The philosopher and long-serving Vassar professor, Michael McCarthy, now retired, succinctly and cogently argues his case for a Catholic Christianity that bears an extraordinary likeness to fellow philosopher Charles Taylor’s own view of a renewed conciliar Catholicism; the University of Melbourne’s Peter Steele, S.J., provides the best concluding sentence of the entire volume that “perhaps, in the affairs of the spirit, the role of sounds is to give shape to the silences.” The actual final contribution by Cristina Vanin, an ethicist at St. Jerome’s University, in Waterloo, Ontario, “Attaining Harmony with the Earth,” sketches the cosmic vision of Thomas Berry with a moving moral poignancy.

Although the authors craft their arguments aware of the personal voice and the discourse of their respective disciplines, they draw upon a shared lexicon of terms that originate with the presiding genius of their investigations: Bernard Lonergan, S.J. And so we have several terms, like horizon, heuristic and insight, that are deployed frequently throughout In Search of the Whole and that reflect the epistemological and methodological priorities of that foundational thinker from Quebec. Lonergan’s presence is ubiquitous but not oppressive, defining but not a straightjacket, and his breadth of understanding and his ecclesial wisdom liberate the writers to explore more deeply the reasons behind their quest for the whole.
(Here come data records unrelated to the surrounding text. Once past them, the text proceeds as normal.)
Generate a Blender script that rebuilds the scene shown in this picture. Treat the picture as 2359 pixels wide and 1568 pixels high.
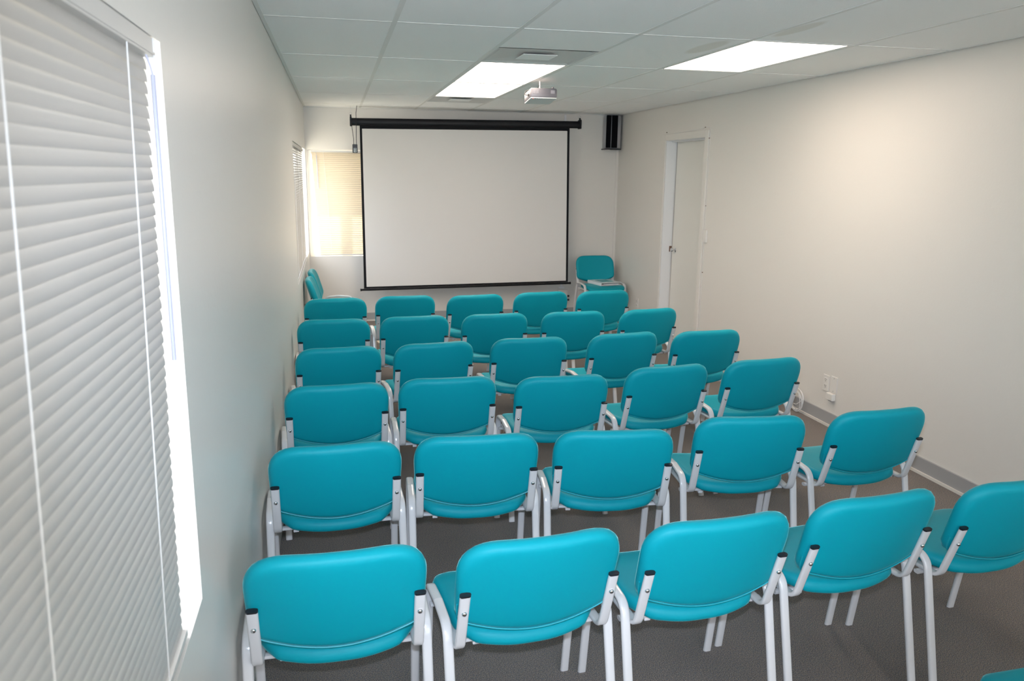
import bpy, bmesh, math, random
from mathutils import Vector, Matrix
random.seed(7)
for o in list(bpy.data.objects): bpy.data.objects.remove(o)
sc = bpy.context.scene
COL = sc.collection
R = math.radians

# ------------------------------------------------------------------ camera
cam_d = bpy.data.cameras.new('camera'); cam = bpy.data.objects.new('camera', cam_d); COL.objects.link(cam)
CAM = Vector((0.31132, 0.0, 1.72652))
yaw, pitch, roll = 0.21858, 0.20916, 0.01165
fwd = Vector((math.sin(yaw)*math.cos(pitch), math.cos(yaw)*math.cos(pitch), -math.sin(pitch)))
rgt0 = Vector((math.cos(yaw), -math.sin(yaw), 0)); up0 = rgt0.cross(fwd)
rgt = rgt0*math.cos(roll)+up0*math.sin(roll); upv = -rgt0*math.sin(roll)+up0*math.cos(roll)
m = Matrix((rgt, upv, -fwd)).transposed().to_4x4(); m.translation = CAM
cam.matrix_world = m
cam_d.sensor_fit = 'HORIZONTAL'; cam_d.sensor_width = 23.7; cam_d.lens = 1821.117/2359*23.7
cam_d.clip_start = 0.02; cam_d.clip_end = 200
cam_d.dof.use_dof = True; cam_d.dof.focus_distance = 3.6; cam_d.dof.aperture_fstop = 4.0
sc.camera = cam

# ------------------------------------------------------------------ exposure, world, sun, flash
sc.view_settings.view_transform = 'Standard'; sc.view_settings.look = 'None'
sc.view_settings.exposure = 0.30; sc.view_settings.gamma = 1.0; sc.view_settings.use_curve_mapping = False
W_ = bpy.data.worlds.new('overcast_sky'); sc.world = W_; W_.use_nodes = True
bg = W_.node_tree.nodes['Background']; bg.inputs[0].default_value = (0.93, 0.91, 1.0, 1); bg.inputs[1].default_value = 5.0
sun_d = bpy.data.lights.new('sun', 'SUN'); sun = bpy.data.objects.new('sun', sun_d); COL.objects.link(sun)
sun_d.energy = 27.0; sun_d.angle = R(0.6); sun_d.color = (1.0, 0.86, 0.66)
sun.rotation_euler = Vector((0.16, -1.0, -0.95)).to_track_quat('-Z', 'Y').to_euler()
fl_d = bpy.data.lights.new('camera_flash', 'SPOT'); fl = bpy.data.objects.new('camera_flash', fl_d); COL.objects.link(fl)
fl_d.energy = 265; fl_d.color = (0.70, 0.82, 1.0); fl_d.shadow_soft_size = 0.02; fl_d.spot_size = R(82); fl_d.spot_blend = 1.0
mf = m @ Matrix.Rotation(R(-4), 4, 'Y') @ Matrix.Rotation(R(2), 4, 'X'); mf.translation = CAM + upv*0.11; fl.matrix_world = mf

PANEL_L = 8.5                                      # radiance of the ceiling diffusers
PANEL_C = (1.0, 0.835, 0.70)

# ------------------------------------------------------------------ room numbers
W, H, YB, YF = 3.668, 2.4096, 9.307, -1.2
T = 0.16
YA = 3.9602                                         # a cross line of the ceiling grid
TX, TY = 0.6096, 1.2192

# ------------------------------------------------------------------ materials
def mat(name, col=(.8,.8,.8), rough=.5, metal=0., spec=.5, bump=None, noise=None, trans=0., emit=None, coat=0., sheen=0.):
    mt = bpy.data.materials.new(name); mt.use_nodes = True
    nt = mt.node_tree; N = nt.nodes; L = nt.links; b = N['Principled BSDF']
    b.inputs['Base Color'].default_value = (*col, 1); b.inputs['Roughness'].default_value = rough
    b.inputs['Metallic'].default_value = metal; b.inputs['Specular IOR Level'].default_value = spec
    if coat: b.inputs['Coat Weight'].default_value = coat; b.inputs['Coat Roughness'].default_value = .15
    if sheen: b.inputs['Sheen Weight'].default_value = sheen; b.inputs['Sheen Roughness'].default_value = .22; b.inputs['Sheen Tint'].default_value = (.45,1,.95,1)
    tc = N.new('ShaderNodeTexCoord')
    if noise:                                        # (scale, colour a, colour b, detail)
        n = N.new('ShaderNodeTexNoise'); n.inputs['Scale'].default_value = noise[0]; n.inputs['Detail'].default_value = noise[3]
        L.new(tc.outputs['Object'], n.inputs['Vector'])
        r = N.new('ShaderNodeValToRGB'); r.color_ramp.elements[0].color = (*noise[1], 1); r.color_ramp.elements[1].color = (*noise[2], 1)
        r.color_ramp.elements[0].position = .35; r.color_ramp.elements[1].position = .65
        L.new(n.outputs['Fac'], r.inputs['Fac']); L.new(r.outputs['Color'], b.inputs['Base Color'])
    if bump:                                         # (scale, strength, distance)
        n = N.new('ShaderNodeTexNoise'); n.inputs['Scale'].default_value = bump[0]; n.inputs['Detail'].default_value = 3
        L.new(tc.outputs['Object'], n.inputs['Vector'])
        bp = N.new('ShaderNodeBump'); bp.inputs['Strength'].default_value = bump[1]; bp.inputs['Distance'].default_value = bump[2]
        L.new(n.outputs['Fac'], bp.inputs['Height']); L.new(bp.outputs['Normal'], b.inputs['Normal'])
    if trans:
        t = N.new('ShaderNodeBsdfTranslucent'); t.inputs['Color'].default_value = (*col, 1)
        mx = N.new('ShaderNodeMixShader'); mx.inputs[0].default_value = trans
        L.new(b.outputs[0], mx.inputs[1]); L.new(t.outputs[0], mx.inputs[2]); L.new(mx.outputs[0], N['Material Output'].inputs[0])
    if emit:
        b.inputs['Emission Color'].default_value = (*emit[0], 1); b.inputs['Emission Strength'].default_value = emit[1]
    return mt

M = {}
M['wall'] = mat('painted_wall', (.76,.725,.67), .42, bump=(60,.12,.004))
M['wall_left'] = mat('painted_wall_satin', (.74,.73,.70), .36, bump=(45,.15,.004))
M['tile'] = mat('ceiling_tile', (.945,.95,.945), .85, bump=(260,.5,.002))
M['tbar'] = mat('ceiling_grid', (.80,.80,.78), .8)
M['void_shade'] = mat('painted_void_shade', (.03,.03,.035), .9)  # near-black colour stands in for shade above the ceiling and in the corridor
M['trimw'] = mat('white_trim', (.80,.80,.80), .35)
M['door'] = mat('door_paint', (.78,.76,.70), .4)
M['base_grey'] = mat('grey_cove_base', (.36,.355,.35), .5)
M['shoe'] = mat('cream_shoe', (.70,.66,.60), .45)
M['fabric'] = mat('teal_vinyl', (.0002,.30,.37), .52, spec=.22, bump=(900,.12,.0006), sheen=.42)
M['piping'] = mat('teal_piping', (.0003,.325,.395), .45)
M['frame'] = mat('white_powder_coat', (.66,.65,.65), .2, spec=.7)
M['black'] = mat('black_plastic', (.012,.012,.016), .4)
M['underpan'] = mat('black_underside', (.02,.02,.02), .8)
M['chrome'] = mat('chrome', (.75,.75,.76), .16, metal=1)
M['slat'] = mat('vinyl_slat', (.44,.435,.425), .45, trans=.04)
M['slat_back'] = mat('cream_vinyl_slat', (.70,.61,.47), .5, trans=.035)
M['rail'] = mat('blind_rail', (.60,.595,.58), .35)
M['cord'] = mat('blind_cord', (.86,.86,.86), .6, trans=.25)
M['wand'] = mat('clear_wand', (.40,.41,.50), .2)
M['vent_paint'] = mat('greyed_vent_paint', (.66,.66,.65), .6)
M['screen'] = mat('screen_fabric', (.74,.72,.69), .7)
M['screen_black'] = mat('screen_black', (.006,.006,.008), .7, spec=.2)
M['casing'] = mat('screen_casing', (.006,.006,.008), .45, spec=.25)
M['grille'] = mat('speaker_grille', (.004,.004,.005), .9, spec=.1)
M['silver'] = mat('silver_plastic', (.42,.42,.44), .3, metal=.5)
M['proj'] = mat('projector_shell', (.115,.115,.135), .35)
M['proj_bottom'] = mat('projector_underside', (.55,.60,.60), .45)
M['vent_grey'] = mat('projector_grille', (.25,.25,.28), .6)
M['cable_black'] = mat('black_cable', (.015,.015,.015), .45)
M['cable_white'] = mat('white_cable', (.78,.77,.75), .4)
M['plate'] = mat('white_wall_plate', (.78,.75,.70), .35)
M['socket'] = mat('socket_slots', (.10,.09,.08), .6)
M['brass'] = mat('brown_latch', (.22,.13,.09), .4, metal=.6)
M['binder'] = mat('white_binder', (.80,.80,.80), .3)
M['insert'] = mat('binder_insert', (.20,.42,.42), .4)
M['label'] = mat('button_plate', (.55,.62,.62), .4)
M['ledred'] = mat('red_indicator', (.8,.05,.03), .4, emit=((1,.08,.05), 2.5))
M['diffuser'] = mat('lit_diffuser', (.9,.9,.88), .4, emit=(PANEL_C, PANEL_L))
M['vinyl_white'] = mat('window_vinyl', (.80,.80,.80), .35)
M['outside'] = mat('pale_concrete', (.50,.48,.44), .9, noise=(3,(.60,.58,.54),(.68,.66,.62),4))
M['stucco'] = mat('outside_wall', (.55,.52,.48), .9)
gl = bpy.data.materials.new('window_glass'); gl.use_nodes = True
_n = gl.node_tree.nodes; _l = gl.node_tree.links; _n.remove(_n['Principled BSDF'])
_t = _n.new('ShaderNodeBsdfTransparent'); _t.inputs[0].default_value = (.93,.96,.95,1)
_g = _n.new('ShaderNodeBsdfGlossy'); _g.inputs['Roughness'].default_value = .02
_m = _n.new('ShaderNodeMixShader'); _m.inputs[0].default_value = .05
_l.new(_t.outputs[0], _m.inputs[1]); _l.new(_g.outputs[0], _m.inputs[2]); _l.new(_m.outputs[0], _n['Material Output'].inputs[0])
M['glass'] = gl

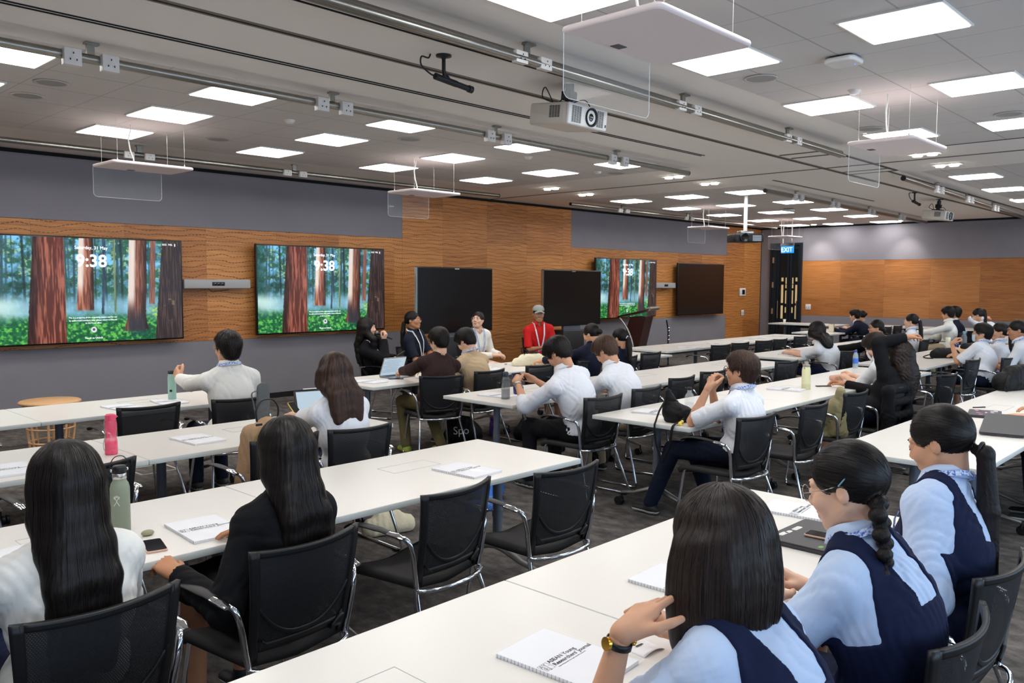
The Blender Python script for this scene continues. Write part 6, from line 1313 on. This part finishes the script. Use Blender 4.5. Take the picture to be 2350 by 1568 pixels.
phone((3.42, 5.5, .80), (R(50), 0, R(20)), 'phone in a yellow case leaning before the tablet', mat('case_yellow', (214, 190, 96), .4))
# tablets
r = empty('tablet', (3.62, 5.55, TZ0), R(-14), 'tablet with a lit page propped up before the woman in white', 'tablet')
Mx = Matrix.Rotation(R(-24), 4, 'X'); MB().rbox((0, 0, 0), (.28, .2, .008), .012, 3, Mx @ Matrix.Translation((0, 0, .105)) @ Matrix.Rotation(R(90), 4, 'X'), r2=.002).build('case', M_BLACK, r); MB().box((0, -.006, .105), (.25, .001, .175), 0, Mx).build('lit_screen', M_DOC, r); MB().cyl((-.06, .0, .215), (.09, .085*0, .215), .0045, 10).build('stylus', M_WHITEP, r); r.children[-1].location = (0, .09, -.018)
MB().box((0, .07, .008), (.26, .12, .012), .003).build('stand_flap', M_BLACK, r)
r = empty('tablet', (6.66, 8.36, .73), R(200), 'tablet with bright stickers in the lap of the speaker', 'tablet'); r.rotation_euler = (R(-32), R(12), R(205))
MB().rbox((0, 0, .1), (.24, .17, .01), .012, 3, Matrix.Translation((0, 0, .1)) @ Matrix.Rotation(R(90), 4, 'X') @ Matrix.Translation((0, 0, -.1)), r2=.003).build('case', M_BLACK, r)
for i, (x, z, c) in enumerate(((-.07, .15, (90, 190, 60)), (.0, .13, (200, 206, 200)), (.06, .15, (214, 120, 70)), (.05, .06, (206, 60, 60)), (-.04, .05, (220, 200, 120)))): MB().cyl((x, -.012, z-.0), (x, -.006, z), .02, 14).build('sticker', mat('sticker_t%d' % i, c, .5), r)
# microphone in the hand of the speaker
r = empty('hand_microphone', (6.65, 8.60, 1.09), 0, 'handheld black microphone with a silver grille at the mouth of the speaker', 'microphone')
a_, b_ = Vector((-.05, .06, .035)), Vector((.085, -.09, -.045)); d_ = (b_-a_).normalized()
MB().tube([a_+d_*.02, a_+d_*.05, b_], [.017, .0155, .011], 14).build('handle', M_BLACK, r); MB().ell(tuple(a_), (.026, .026, .026), 16, 12).build('grille', mat('mic_grille', (120, 124, 128), .45, .6, bump=.6, bscale=500), r)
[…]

Dean Deahl characterizes the project nicely when he observes that on the heath Lear asks Gloucester, “How do you see the world?” And Gloucester, who is blind, answers, “I see it feelingly.” Our Catholic liberal arts tradition helps us to see the future feelingly and can fire and inspire our moral imagination in ways that lead us out of the confines of a world too narrow, too immediate, too literal, too restricted, and into something more.

It is that “something more” that this volume reminds us of—a spur to those intimations, those yearnings, that make us whole.